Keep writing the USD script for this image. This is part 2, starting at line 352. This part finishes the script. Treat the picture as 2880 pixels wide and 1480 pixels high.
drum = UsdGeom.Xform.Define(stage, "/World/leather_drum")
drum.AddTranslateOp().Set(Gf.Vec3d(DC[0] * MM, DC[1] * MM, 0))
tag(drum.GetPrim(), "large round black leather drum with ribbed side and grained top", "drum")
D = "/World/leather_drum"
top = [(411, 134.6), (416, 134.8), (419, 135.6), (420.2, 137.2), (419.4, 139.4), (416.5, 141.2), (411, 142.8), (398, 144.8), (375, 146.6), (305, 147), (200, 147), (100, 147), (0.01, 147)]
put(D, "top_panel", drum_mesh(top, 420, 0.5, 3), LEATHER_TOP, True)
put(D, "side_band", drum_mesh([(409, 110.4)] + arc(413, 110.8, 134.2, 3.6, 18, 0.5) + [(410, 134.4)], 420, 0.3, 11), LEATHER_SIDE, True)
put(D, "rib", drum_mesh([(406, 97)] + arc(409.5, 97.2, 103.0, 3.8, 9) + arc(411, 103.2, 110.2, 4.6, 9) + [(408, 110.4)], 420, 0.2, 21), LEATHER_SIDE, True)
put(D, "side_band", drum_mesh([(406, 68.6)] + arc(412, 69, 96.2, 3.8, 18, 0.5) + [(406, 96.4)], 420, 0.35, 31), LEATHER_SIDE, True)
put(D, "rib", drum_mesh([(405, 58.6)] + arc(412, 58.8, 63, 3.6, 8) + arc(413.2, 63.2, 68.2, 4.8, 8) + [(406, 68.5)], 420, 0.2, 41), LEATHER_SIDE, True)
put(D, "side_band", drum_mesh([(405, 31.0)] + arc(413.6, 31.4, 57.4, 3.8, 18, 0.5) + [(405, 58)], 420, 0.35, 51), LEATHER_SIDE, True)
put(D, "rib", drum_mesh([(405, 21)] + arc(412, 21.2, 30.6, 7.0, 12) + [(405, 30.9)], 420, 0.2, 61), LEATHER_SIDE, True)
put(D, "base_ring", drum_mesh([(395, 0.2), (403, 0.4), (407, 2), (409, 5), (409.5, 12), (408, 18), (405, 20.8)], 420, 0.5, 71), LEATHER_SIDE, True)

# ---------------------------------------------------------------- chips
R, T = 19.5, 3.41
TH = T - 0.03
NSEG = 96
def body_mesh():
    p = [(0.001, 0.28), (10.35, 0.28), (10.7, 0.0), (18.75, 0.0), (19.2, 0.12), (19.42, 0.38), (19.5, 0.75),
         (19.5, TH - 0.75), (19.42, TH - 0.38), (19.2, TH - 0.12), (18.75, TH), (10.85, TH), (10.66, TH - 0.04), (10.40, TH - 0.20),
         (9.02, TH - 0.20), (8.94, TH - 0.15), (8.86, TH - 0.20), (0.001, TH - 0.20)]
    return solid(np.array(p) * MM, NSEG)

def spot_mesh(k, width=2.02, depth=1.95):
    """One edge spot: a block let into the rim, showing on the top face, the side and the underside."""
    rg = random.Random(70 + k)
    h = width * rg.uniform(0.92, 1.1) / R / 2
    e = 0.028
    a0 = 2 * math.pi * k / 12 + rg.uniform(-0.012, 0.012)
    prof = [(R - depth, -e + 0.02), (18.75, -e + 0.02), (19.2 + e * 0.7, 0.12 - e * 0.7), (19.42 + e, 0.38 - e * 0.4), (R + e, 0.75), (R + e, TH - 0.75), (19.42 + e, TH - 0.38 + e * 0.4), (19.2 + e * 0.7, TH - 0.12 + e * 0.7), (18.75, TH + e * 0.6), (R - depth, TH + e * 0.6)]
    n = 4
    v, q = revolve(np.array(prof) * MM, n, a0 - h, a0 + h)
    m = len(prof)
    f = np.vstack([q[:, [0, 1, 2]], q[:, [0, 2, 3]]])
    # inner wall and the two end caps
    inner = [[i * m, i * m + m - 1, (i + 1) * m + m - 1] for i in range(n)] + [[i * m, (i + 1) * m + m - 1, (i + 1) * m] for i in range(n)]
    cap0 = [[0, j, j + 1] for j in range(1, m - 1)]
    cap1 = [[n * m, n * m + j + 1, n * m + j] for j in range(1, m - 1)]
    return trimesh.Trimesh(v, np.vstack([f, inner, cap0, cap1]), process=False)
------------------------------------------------
▶ _Set problem_: Reproduce the full listing word for word.

▶ _In response_:
Keep writing the USD script for this image. This is part 2, starting at line 352. This part finishes the script. Treat the picture as 2880 pixels wide and 1480 pixels high.
drum = UsdGeom.Xform.Define(stage, "/World/leather_drum")
drum.AddTranslateOp().Set(Gf.Vec3d(DC[0] * MM, DC[1] * MM, 0))
tag(drum.GetPrim(), "large round black leather drum with ribbed side and grained top", "drum")
D = "/World/leather_drum"
top = [(411, 134.6), (416, 134.8), (419, 135.6), (420.2, 137.2), (419.4, 139.4), (416.5, 141.2), (411, 142.8), (398, 144.8), (375, 146.6), (305, 147), (200, 147), (100, 147), (0.01, 147)]
put(D, "top_panel", drum_mesh(top, 420, 0.5, 3), LEATHER_TOP, True)
put(D, "side_band", drum_mesh([(409, 110.4)] + arc(413, 110.8, 134.2, 3.6, 18, 0.5) + [(410, 134.4)], 420, 0.3, 11), LEATHER_SIDE, True)
put(D, "rib", drum_mesh([(406, 97)] + arc(409.5, 97.2, 103.0, 3.8, 9) + arc(411, 103.2, 110.2, 4.6, 9) + [(408, 110.4)], 420, 0.2, 21), LEATHER_SIDE, True)
put(D, "side_band", drum_mesh([(406, 68.6)] + arc(412, 69, 96.2, 3.8, 18, 0.5) + [(406, 96.4)], 420, 0.35, 31), LEATHER_SIDE, True)
put(D, "rib", drum_mesh([(405, 58.6)] + arc(412, 58.8, 63, 3.6, 8) + arc(413.2, 63.2, 68.2, 4.8, 8) + [(406, 68.5)], 420, 0.2, 41), LEATHER_SIDE, True)
put(D, "side_band", drum_mesh([(405, 31.0)] + arc(413.6, 31.4, 57.4, 3.8, 18, 0.5) + [(405, 58)], 420, 0.35, 51), LEATHER_SIDE, True)
put(D, "rib", drum_mesh([(405, 21)] + arc(412, 21.2, 30.6, 7.0, 12) + [(405, 30.9)], 420, 0.2, 61), LEATHER_SIDE, True)
put(D, "base_ring", drum_mesh([(395, 0.2), (403, 0.4), (407, 2), (409, 5), (409.5, 12), (408, 18), (405, 20.8)], 420, 0.5, 71), LEATHER_SIDE, True)

# ---------------------------------------------------------------- chips
R, T = 19.5, 3.41
TH = T - 0.03
NSEG = 96
def body_mesh():
    p = [(0.001, 0.28), (10.35, 0.28), (10.7, 0.0), (18.75, 0.0), (19.2, 0.12), (19.42, 0.38), (19.5, 0.75),
         (19.5, TH - 0.75), (19.42, TH - 0.38), (19.2, TH - 0.12), (18.75, TH), (10.85, TH), (10.66, TH - 0.04), (10.40, TH - 0.20),
         (9.02, TH - 0.20), (8.94, TH - 0.15), (8.86, TH - 0.20), (0.001, TH - 0.20)]
    return solid(np.array(p) * MM, NSEG)

def spot_mesh(k, width=2.02, depth=1.95):
    """One edge spot: a block let into the rim, showing on the top face, the side and the underside."""
    rg = random.Random(70 + k)
    h = width * rg.uniform(0.92, 1.1) / R / 2
    e = 0.028
    a0 = 2 * math.pi * k / 12 + rg.uniform(-0.012, 0.012)
    prof = [(R - depth, -e + 0.02), (18.75, -e + 0.02), (19.2 + e * 0.7, 0.12 - e * 0.7), (19.42 + e, 0.38 - e * 0.4), (R + e, 0.75), (R + e, TH - 0.75), (19.42 + e, TH - 0.38 + e * 0.4), (19.2 + e * 0.7, TH - 0.12 + e * 0.7), (18.75, TH + e * 0.6), (R - depth, TH + e * 0.6)]
    n = 4
    v, q = revolve(np.array(prof) * MM, n, a0 - h, a0 + h)
    m = len(prof)
    f = np.vstack([q[:, [0, 1, 2]], q[:, [0, 2, 3]]])
    # inner wall and the two end caps
    inner = [[i * m, i * m + m - 1, (i + 1) * m + m - 1] for i in range(n)] + [[i * m, (i + 1) * m + m - 1, (i + 1) * m] for i in range(n)]
    cap0 = [[0, j, j + 1] for j in range(1, m - 1)]
    cap1 = [[n * m, n * m + j + 1, n * m + j] for j in range(1, m - 1)]
    return trimesh.Trimesh(v, np.vstack([f, inner, cap0, cap1]), process=False)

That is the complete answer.